Saturday, September 1, 2012

You Only Live Twice (1967)

Director: Lewis Gilbert
Producers: Albert R. Broccoli, Harry Saltzman
Writer: Roald Dahl
Cinematographer: Freddie Young
Composer: John Barry
Editors: Peter R. Hunt, Robert Richardson 
Theme: "You Only Live Twice" by Nancy Sinatra
James Bond (Sean Connery), believed to have been killed in Hong Kong, fakes his death and travels to Japan with a new mission from MI6; to investigate the disappearance of an American spacecraft, which the U.S. blames on Russia.
Arriving in Japan, Bond begins working with Tiger Tanaka (Tetsuro Tamba), the head of Japan's Secret Service, and his agents Aki (Akiko Wakabayashi) and Kissy Suzuki (Mie Hama). Trained as a Ninja and going undercover as a Japanese fisherman, Bond's investigation leads him to the Sea of Japan, where the American spacecraft and a captured Russian spacecraft are being held by SPECTRE leader Ernst Stavro Blofeld (Donald Pleasance) in an attempt to ignite nuclear war.
The first truly epic Bond film, You Only Live Twice is a strong balance between the straight, classy tone of From Russia With Love and the kitschy, camp tone of Goldfinger and comes close to equaling both films in quality and entertainment value. Much of the credit can go to the creative team of Lewis Gilbert and Roald Dahl; despite no experience with big-budget spectacles, this writer-director team give this fifth Bond film massive action sequences, but also likeable characters and competent storytelling.
Story wise, Dahl keeps the story moving, delivering a nice balance between character moments and action set pieces, while also building up a good mystery; from Bond's staged death to Blofeld's reveal, the mystery and fun characters anchor the more outlandish elements and gives the plot genuine weight and stakes not seen since From Russia With Love. As for Gilbert, his handling of the action sequences, particularly the final battle with Bond and Tanaka's Ninjas versus SPECTRE and the Little Nellie chase sequence, are phenomenal and his visuals boast some of the most gorgeous and iconic shots in the entire franchise, not to mention great use of lighting and composition by his cinematographer Freddie Young and Ken Adam's wonderful sets, especially Blofeld's underground Volcano lair, arguably one of the best sets in film history.

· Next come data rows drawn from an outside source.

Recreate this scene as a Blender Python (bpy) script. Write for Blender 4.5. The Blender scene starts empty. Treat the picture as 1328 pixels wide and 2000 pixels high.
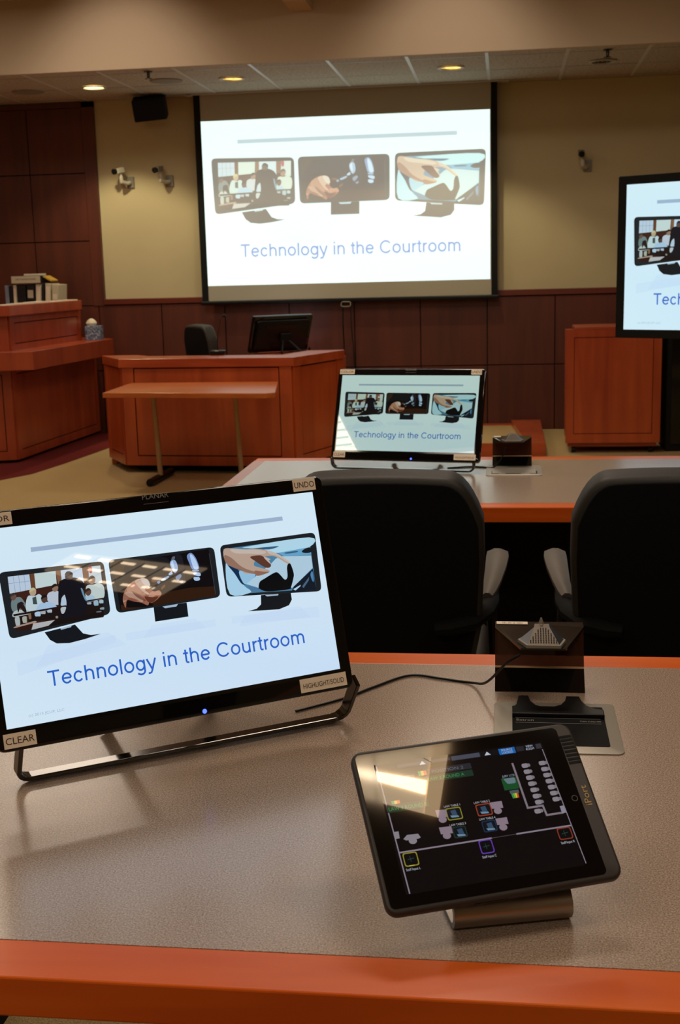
import bpy, bmesh, math, random
from mathutils import Vector, Matrix
random.seed(4)
# ------------------------------------------------------------------ scene, camera, light
SC = bpy.context.scene
SC.view_settings.view_transform = 'Standard'
SC.view_settings.look = 'None'
SC.view_settings.exposure = 0.0
SC.view_settings.gamma = 1.0
SC.view_settings.use_curve_mapping = False
R = math.radians
PSI, PIT, ROL = R(7.8), R(11.15), R(1.52)
CAM = Vector((0, 0, 1.5))
fw = Vector((-math.sin(PSI)*math.cos(PIT), math.cos(PSI)*math.cos(PIT), -math.sin(PIT)))
rt = Vector((math.cos(PSI), math.sin(PSI), 0))
up = rt.cross(fw)
RR = math.cos(ROL)*rt - math.sin(ROL)*up
UU = math.cos(ROL)*up + math.sin(ROL)*rt
cd = bpy.data.cameras.new('camera')
cam = bpy.data.objects.new('camera', cd)
SC.collection.objects.link(cam)
m = Matrix.Identity(4)
for i in range(3):
    m[i][0] = RR[i]; m[i][1] = UU[i]; m[i][2] = -fw[i]; m[i][3] = CAM[i]
cam.matrix_world = m
cd.sensor_fit = 'VERTICAL'; cd.sensor_height = 36; cd.lens = 43.65
cd.clip_start = .02
cd.dof.use_dof = True; cd.dof.focus_distance = 2.0; cd.dof.aperture_fstop = 14
SC.camera = cam
w = bpy.data.worlds.new('world'); SC.world = w; w.use_nodes = True
w.node_tree.nodes['Background'].inputs[0].default_value = (1, .8, .6, 1)
w.node_tree.nodes['Background'].inputs[1].default_value = 0.0

def lamp(name, kind, loc, energy, col, target=None, size=.1, spot=100, blend=.3, sy=None):
    l = bpy.data.lights.new(name, kind); l.energy = energy; l.color = col
    if kind == 'AREA':
        l.shape = 'RECTANGLE'; l.size = size; l.size_y = sy or size
    elif kind == 'SPOT':
        l.spot_size = R(spot); l.spot_blend = blend; l.shadow_soft_size = size
    else: l.shadow_soft_size = size
    o = bpy.data.objects.new(name, l); SC.collection.objects.link(o); o.location = loc
    if target is not None:
        o.rotation_euler = (Vector(target)-Vector(loc)).to_track_quat('-Z', 'Y').to_euler()
    return o
WARM = (1.0, .85, .70)
UPZ = 3.58     # upper ceiling
LOZ = 3.043    # lowered tile ceiling by the back wall
# light of the ceiling troffers over the well and behind the viewer
TROFFERS = [(-3.0, 5.6, 20), (-.35, 3.9, 34), (-3.3, 8.2, 24), (.0, 7.8, 24), (-1.9, .4, 14), (1.4, 1.6, 16), (-.9, -1.4, 26)]
for (x, y, e) in TROFFERS:
    lamp('troffer_light', 'AREA', (x, y, UPZ-.05), e, WARM, (x, y, 0), 1.15, sy=.5)
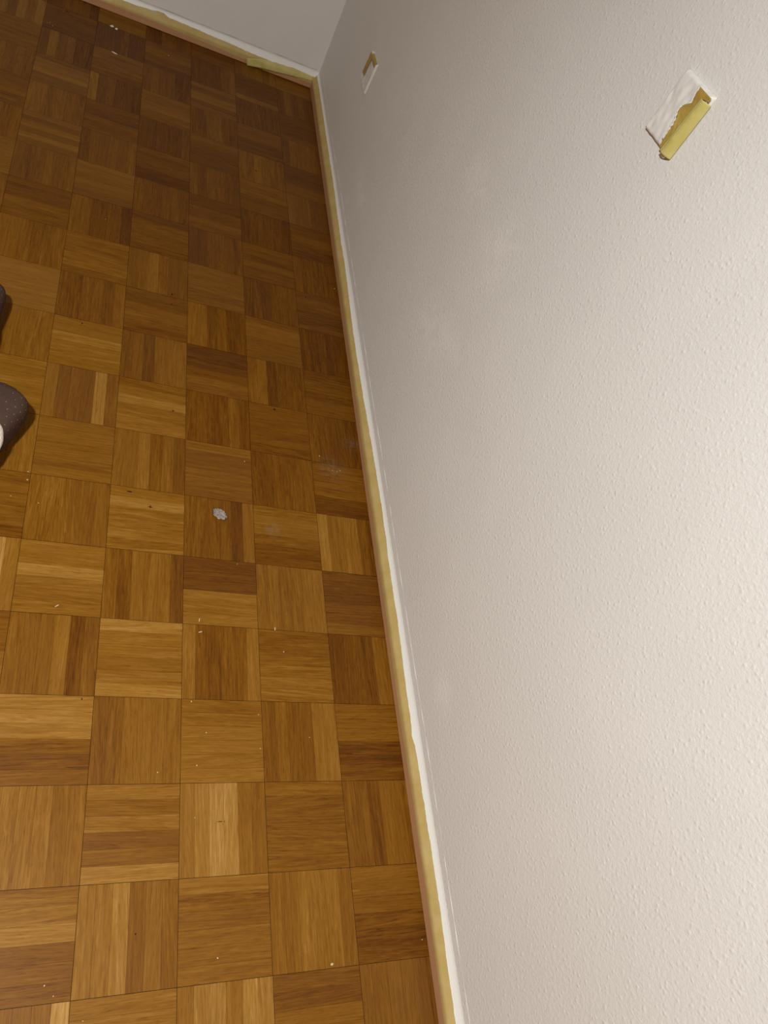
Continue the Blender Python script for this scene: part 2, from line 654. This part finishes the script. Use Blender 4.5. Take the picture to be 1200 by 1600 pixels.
# ---- caulk: a thin run of filler between skirting and wall, painted with the wall
def caulk(name, axis, a, b, zc, seed):
    bm = bmesh.new()
    n = int((b - a) / 0.006)
    rows = []
    for i in range(n + 1):
        al = a + (b - a) * i / n
        w = 0.0011 + wob(seed, al, 0.0009, 24)
        h = max(0.00015, 0.0006 + wob(seed + 1, al, 0.0009, 30))
        z = zc + wob(seed + 2, al, 0.0035, 3.5)
        w = max(0.0003, w)
        row = []
        for (dz, dh) in ((-w, 0.0), (-w * 0.4, h), (w * 0.4, h), (w, 0.0)):
            row.append(bm.verts.new(side_pt(axis, al, SKD - dh + 0.00005, z + dz)))
        rows.append(row)
    for i in range(n):
        for j in range(3):
            bm.faces.new((rows[i][j], rows[i + 1][j], rows[i + 1][j + 1], rows[i][j + 1]))
    return structure(obj(name, bm, M_WALL_B, smooth=True), None)


caulk('trim_1', 'R', -0.9, 2.9, 0.0815, 31)

# ---- hairline crack between the painted band and the far wall
def crack(name, a, b, z):
    bm = bmesh.new()
    n = int((b - a) / 0.004)
    prev = None
    for i in range(n + 1):
        x = a + (b - a) * i / n
        w = 0.00045 + wob(51, x, 0.0007, 22)
        zz = z + wob(52, x, 0.0012, 14)
        if w < 0.00012:
            prev = None
            continue
        cur = (bm.verts.new((x, YW - 0.00012, zz - w)), bm.verts.new((x, YW - 0.00012, zz + w)))
        if prev:
            bm.faces.new((prev[0], cur[0], cur[1], prev[1]))
        prev = cur
    return structure(obj(name, bm, M_CRACK), None)


M_CRACK = plain('crack_shadow', (0.30, 0.26, 0.21), 0.9, 0.1)
crack('trim_2', -0.3, XW - 0.012, 0.0672)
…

As thrilling as these action scenes are, Gilbert's expertise is in character dramas and, while by no means three-dimensional, it's the characters in You Only Live Twice that really shine. Whether it's Bond and Kissy's honeymoon, Brandt's interrogation of Bond, Blofeld's constant need to kill his failing henchmen, or Bond and Tanaka's growing friendship, it's great fun to watch the character interactions, but unlike Thunderball, these character moments are in service of the story and give all the principal actors some great material to work with.
Connery is still fun to watch as Bond, though you can't help but sense his growing disinterest in the role. As Tiger Tanaka, Tetsuro Tamba makes his mark as one of Bond's best allies and is one of the few who seems just as dangerous as Bond. Mie Hama and Akiko Wakabayashi are unique Bond girls and act well off of Connery, but are unmemorable and don't contribute much to the story. Fortunately, Karin Dor makes up for it as the deliciously villainous Helga Brandt. But the real star here is Donald Pleasance, who gives Blofeld a creepy, strange delivery and body language that instantly makes him worthy of his title as Bond's archnemesis.
Like From Russia With Love and Goldfinger before it, You Only Live Twice is one of those rare Bond films that's both a good Bond film, with fantastic action scenes, an awesome gadget in Little Nellie and creepy villains, and a good film, with a strong screenplay, solid performances, great directing and lighting and amazing sets. It slows down a bit in the middle and lacks memorable Bond girls, but You Only Live Twice is definitely one of the franchises' brightest moments.